Work instructions | Every line with the word "this" in it should be extracted from the data that follows.

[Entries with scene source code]
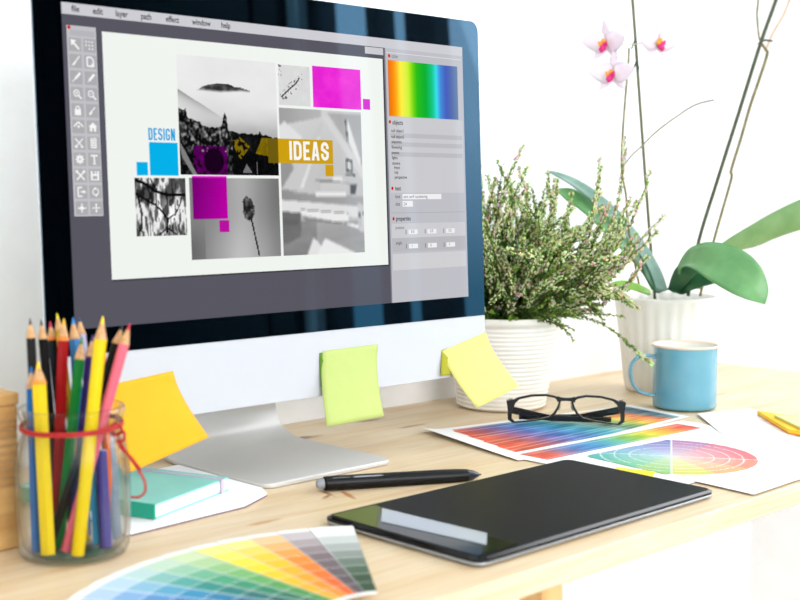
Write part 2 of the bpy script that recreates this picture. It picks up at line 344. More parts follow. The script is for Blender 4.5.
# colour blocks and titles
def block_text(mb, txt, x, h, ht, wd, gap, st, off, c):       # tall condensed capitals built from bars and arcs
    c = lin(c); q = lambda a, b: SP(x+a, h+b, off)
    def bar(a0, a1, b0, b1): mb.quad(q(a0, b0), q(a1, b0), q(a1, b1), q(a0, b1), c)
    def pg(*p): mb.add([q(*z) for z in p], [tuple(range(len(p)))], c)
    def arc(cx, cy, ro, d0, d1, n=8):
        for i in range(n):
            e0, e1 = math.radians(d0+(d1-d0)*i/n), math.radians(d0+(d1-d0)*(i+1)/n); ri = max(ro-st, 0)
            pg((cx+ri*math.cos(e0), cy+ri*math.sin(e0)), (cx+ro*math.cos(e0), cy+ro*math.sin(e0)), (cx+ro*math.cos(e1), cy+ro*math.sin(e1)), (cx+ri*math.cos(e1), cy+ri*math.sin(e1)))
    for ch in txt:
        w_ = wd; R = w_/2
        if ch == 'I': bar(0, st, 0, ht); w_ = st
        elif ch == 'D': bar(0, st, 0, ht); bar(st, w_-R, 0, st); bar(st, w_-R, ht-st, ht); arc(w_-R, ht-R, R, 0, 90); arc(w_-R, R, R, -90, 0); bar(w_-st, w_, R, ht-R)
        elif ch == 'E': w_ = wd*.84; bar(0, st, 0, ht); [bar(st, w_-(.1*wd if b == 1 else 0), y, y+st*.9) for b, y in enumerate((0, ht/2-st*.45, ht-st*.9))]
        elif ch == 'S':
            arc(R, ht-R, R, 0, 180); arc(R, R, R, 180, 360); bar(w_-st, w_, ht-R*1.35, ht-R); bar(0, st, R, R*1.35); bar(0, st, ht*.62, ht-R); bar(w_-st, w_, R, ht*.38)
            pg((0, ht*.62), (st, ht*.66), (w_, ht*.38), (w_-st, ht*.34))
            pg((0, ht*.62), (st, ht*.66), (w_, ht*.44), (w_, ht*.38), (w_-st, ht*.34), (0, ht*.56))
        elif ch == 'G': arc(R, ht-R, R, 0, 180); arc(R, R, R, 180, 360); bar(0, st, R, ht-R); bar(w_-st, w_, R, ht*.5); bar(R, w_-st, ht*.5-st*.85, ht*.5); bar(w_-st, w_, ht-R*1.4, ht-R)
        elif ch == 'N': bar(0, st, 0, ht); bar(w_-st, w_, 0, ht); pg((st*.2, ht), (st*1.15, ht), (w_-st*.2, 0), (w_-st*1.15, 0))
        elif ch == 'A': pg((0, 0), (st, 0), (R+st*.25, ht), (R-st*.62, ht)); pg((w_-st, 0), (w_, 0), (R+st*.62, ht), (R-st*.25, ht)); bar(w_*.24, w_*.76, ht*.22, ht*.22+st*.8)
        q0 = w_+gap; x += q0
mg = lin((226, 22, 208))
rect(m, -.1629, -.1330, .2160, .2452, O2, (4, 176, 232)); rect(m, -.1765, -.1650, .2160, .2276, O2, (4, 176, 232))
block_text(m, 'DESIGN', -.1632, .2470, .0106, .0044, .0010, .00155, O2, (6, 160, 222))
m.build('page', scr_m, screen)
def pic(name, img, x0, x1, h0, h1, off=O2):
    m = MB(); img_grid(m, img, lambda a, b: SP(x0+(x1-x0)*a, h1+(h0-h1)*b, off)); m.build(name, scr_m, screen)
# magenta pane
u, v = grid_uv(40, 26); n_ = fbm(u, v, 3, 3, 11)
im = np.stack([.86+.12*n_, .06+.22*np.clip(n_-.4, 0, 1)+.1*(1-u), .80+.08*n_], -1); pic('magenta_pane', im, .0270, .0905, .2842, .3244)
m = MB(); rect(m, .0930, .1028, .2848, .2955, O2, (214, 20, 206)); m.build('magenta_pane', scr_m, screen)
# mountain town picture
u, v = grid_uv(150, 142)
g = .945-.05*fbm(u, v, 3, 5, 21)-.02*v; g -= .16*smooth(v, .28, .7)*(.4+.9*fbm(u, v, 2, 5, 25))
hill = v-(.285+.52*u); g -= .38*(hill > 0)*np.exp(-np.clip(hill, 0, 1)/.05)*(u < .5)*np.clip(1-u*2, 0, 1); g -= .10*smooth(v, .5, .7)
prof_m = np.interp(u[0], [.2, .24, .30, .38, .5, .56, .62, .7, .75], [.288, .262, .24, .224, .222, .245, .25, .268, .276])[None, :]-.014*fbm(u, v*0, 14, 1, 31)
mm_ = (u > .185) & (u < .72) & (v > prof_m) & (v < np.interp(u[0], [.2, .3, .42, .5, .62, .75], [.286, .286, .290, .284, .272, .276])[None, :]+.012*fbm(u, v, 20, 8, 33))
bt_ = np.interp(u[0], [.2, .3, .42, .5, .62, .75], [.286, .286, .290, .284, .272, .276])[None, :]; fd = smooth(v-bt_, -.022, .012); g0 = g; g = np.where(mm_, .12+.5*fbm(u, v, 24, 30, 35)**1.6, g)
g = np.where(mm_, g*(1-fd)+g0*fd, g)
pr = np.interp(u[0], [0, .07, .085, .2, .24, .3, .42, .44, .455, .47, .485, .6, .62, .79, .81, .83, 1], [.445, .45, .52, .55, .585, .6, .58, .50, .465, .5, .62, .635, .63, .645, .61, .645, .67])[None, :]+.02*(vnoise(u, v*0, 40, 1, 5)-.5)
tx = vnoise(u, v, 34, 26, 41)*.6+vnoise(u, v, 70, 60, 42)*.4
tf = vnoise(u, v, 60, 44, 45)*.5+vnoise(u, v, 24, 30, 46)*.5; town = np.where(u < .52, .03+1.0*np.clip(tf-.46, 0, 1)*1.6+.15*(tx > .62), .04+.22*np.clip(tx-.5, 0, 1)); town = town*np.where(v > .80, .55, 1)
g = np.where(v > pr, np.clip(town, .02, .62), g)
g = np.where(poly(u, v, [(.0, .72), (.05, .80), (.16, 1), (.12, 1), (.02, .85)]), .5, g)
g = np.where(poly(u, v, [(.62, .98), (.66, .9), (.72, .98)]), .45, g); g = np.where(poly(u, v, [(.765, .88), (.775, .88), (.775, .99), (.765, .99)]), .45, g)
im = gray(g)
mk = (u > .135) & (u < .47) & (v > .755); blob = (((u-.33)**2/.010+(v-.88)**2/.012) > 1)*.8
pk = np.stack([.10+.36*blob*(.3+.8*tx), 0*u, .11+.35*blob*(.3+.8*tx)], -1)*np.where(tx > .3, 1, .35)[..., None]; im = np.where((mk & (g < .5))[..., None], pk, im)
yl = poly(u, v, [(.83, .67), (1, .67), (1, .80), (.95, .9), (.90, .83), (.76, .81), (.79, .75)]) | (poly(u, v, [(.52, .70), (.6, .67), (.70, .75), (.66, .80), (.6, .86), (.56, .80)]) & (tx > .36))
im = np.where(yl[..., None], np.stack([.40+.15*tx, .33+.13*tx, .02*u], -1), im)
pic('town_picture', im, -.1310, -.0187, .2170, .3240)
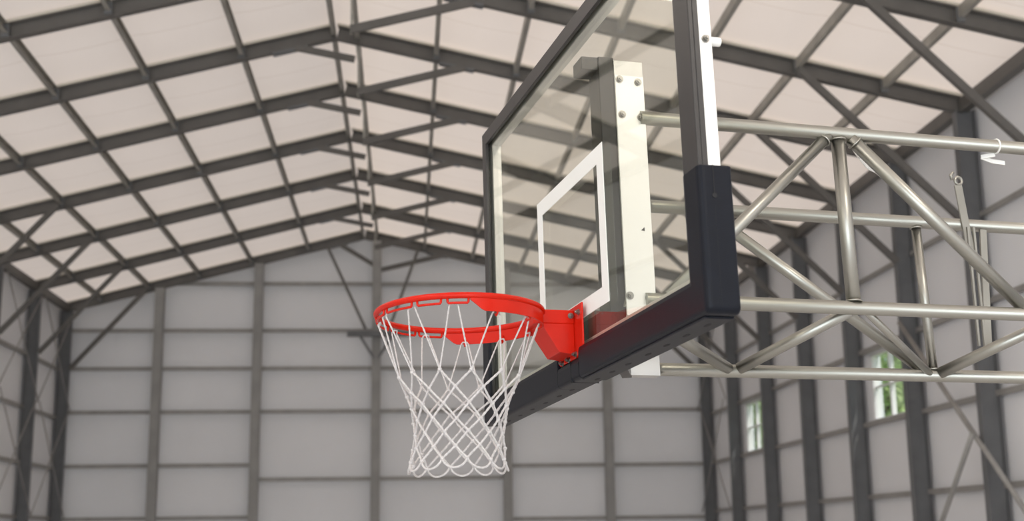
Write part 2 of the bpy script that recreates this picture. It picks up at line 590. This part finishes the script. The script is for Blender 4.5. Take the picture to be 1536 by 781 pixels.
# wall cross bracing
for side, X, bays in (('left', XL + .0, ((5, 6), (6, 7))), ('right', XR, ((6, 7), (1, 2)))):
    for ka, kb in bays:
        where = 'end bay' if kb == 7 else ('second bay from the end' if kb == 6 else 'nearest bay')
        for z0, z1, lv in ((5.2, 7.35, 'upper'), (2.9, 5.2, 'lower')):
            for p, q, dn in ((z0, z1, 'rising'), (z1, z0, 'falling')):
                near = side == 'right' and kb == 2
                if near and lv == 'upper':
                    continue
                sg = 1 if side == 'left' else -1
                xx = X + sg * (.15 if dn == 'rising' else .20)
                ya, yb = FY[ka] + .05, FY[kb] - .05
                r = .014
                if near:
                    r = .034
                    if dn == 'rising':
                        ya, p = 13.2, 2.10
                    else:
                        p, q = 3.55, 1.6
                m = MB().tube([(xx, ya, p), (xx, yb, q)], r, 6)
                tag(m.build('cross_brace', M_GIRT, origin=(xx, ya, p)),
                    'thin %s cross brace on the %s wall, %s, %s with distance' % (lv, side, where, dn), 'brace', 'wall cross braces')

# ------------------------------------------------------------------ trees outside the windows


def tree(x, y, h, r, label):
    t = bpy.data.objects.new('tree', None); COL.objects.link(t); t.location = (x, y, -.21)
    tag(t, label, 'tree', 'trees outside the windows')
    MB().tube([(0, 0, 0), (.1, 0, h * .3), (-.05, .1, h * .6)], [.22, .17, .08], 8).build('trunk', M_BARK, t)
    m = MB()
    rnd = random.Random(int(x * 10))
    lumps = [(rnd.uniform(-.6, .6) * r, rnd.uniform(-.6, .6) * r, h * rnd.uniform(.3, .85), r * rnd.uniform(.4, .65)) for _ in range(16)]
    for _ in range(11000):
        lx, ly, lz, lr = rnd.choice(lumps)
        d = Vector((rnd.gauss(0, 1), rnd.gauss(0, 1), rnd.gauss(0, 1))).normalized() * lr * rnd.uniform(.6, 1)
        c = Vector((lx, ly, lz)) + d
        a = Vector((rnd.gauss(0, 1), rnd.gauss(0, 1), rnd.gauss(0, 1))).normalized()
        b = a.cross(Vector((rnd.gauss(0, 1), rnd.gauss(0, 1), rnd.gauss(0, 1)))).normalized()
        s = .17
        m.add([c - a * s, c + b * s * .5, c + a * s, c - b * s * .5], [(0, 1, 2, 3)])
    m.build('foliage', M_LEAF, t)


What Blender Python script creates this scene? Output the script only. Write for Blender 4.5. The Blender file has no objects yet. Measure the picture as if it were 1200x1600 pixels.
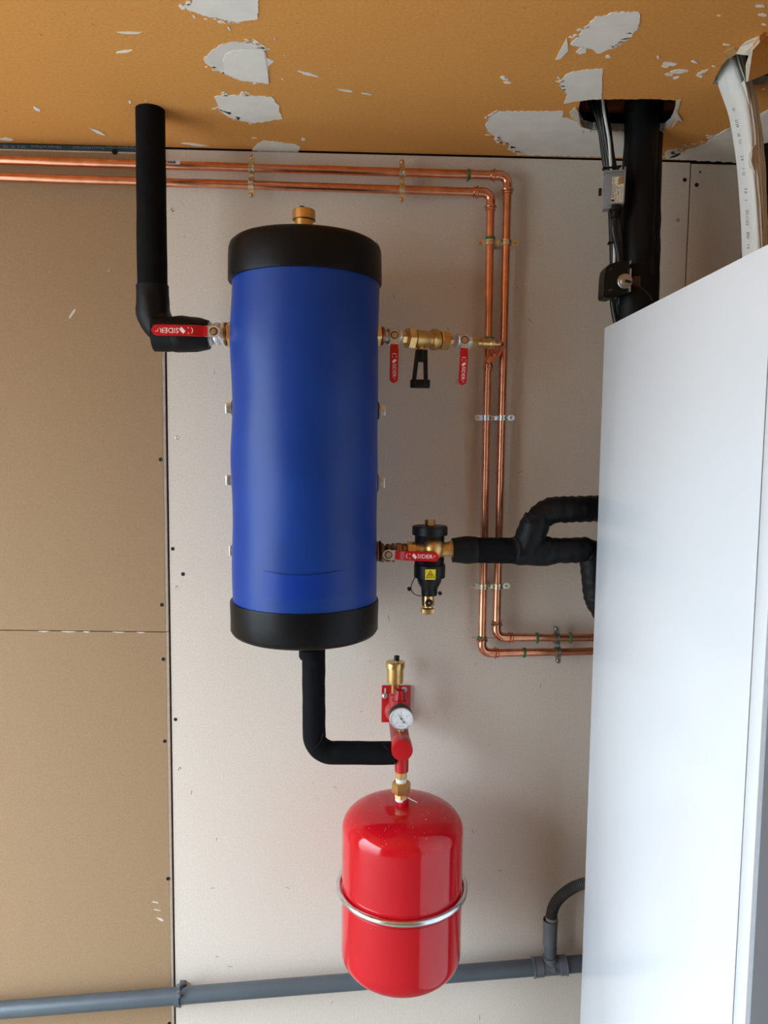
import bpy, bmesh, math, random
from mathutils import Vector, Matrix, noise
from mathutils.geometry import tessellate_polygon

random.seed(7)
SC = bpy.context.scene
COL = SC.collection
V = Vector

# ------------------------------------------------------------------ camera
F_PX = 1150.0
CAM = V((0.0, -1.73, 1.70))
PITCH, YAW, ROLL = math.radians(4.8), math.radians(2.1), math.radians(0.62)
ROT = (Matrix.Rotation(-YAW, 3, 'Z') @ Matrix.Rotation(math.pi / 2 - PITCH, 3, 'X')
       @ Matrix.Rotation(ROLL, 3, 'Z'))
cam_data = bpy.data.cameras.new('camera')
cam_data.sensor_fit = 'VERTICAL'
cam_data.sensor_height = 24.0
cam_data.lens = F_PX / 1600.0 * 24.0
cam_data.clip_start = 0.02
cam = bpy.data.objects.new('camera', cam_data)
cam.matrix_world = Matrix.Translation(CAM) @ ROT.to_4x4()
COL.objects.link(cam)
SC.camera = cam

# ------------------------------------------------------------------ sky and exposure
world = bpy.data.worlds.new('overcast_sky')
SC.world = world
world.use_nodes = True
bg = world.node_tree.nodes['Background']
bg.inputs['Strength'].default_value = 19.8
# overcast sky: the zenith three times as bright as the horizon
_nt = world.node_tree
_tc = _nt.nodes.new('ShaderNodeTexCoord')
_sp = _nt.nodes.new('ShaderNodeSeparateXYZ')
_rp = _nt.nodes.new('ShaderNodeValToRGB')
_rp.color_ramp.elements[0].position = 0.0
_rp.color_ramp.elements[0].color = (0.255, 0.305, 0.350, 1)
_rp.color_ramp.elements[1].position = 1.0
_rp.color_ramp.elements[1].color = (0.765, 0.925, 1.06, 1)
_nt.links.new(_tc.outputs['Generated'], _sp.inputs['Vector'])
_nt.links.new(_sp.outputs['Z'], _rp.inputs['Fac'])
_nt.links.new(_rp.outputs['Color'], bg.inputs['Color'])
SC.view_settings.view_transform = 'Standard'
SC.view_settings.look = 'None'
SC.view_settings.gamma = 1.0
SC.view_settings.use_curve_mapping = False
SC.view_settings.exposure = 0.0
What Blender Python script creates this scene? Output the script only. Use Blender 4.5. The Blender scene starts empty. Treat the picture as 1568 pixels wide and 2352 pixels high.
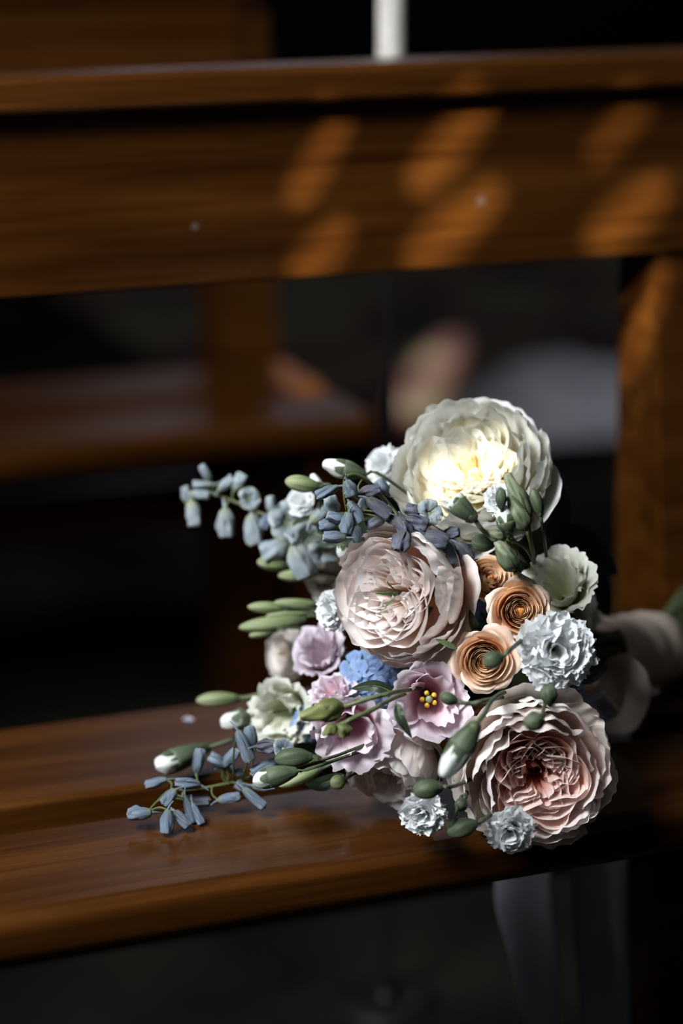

Exercise answer |
Write part 2 of the bpy script that recreates this picture. It picks up at line 344. More parts follow. The script is for Blender 4.5.
Write part 2 of the bpy script that recreates this picture. It picks up at line 590. This part finishes the script. The script is for Blender 4.5. Take the picture to be 1536 by 781 pixels.
What Blender Python script creates this scene? Output the script only. Write for Blender 4.5. The Blender file has no objects yet. Measure the picture as if it were 1200x1600 pixels.
What Blender Python script creates this scene? Output the script only. Use Blender 4.5. The Blender scene starts empty. Treat the picture as 1568 pixels wide and 2352 pixels high.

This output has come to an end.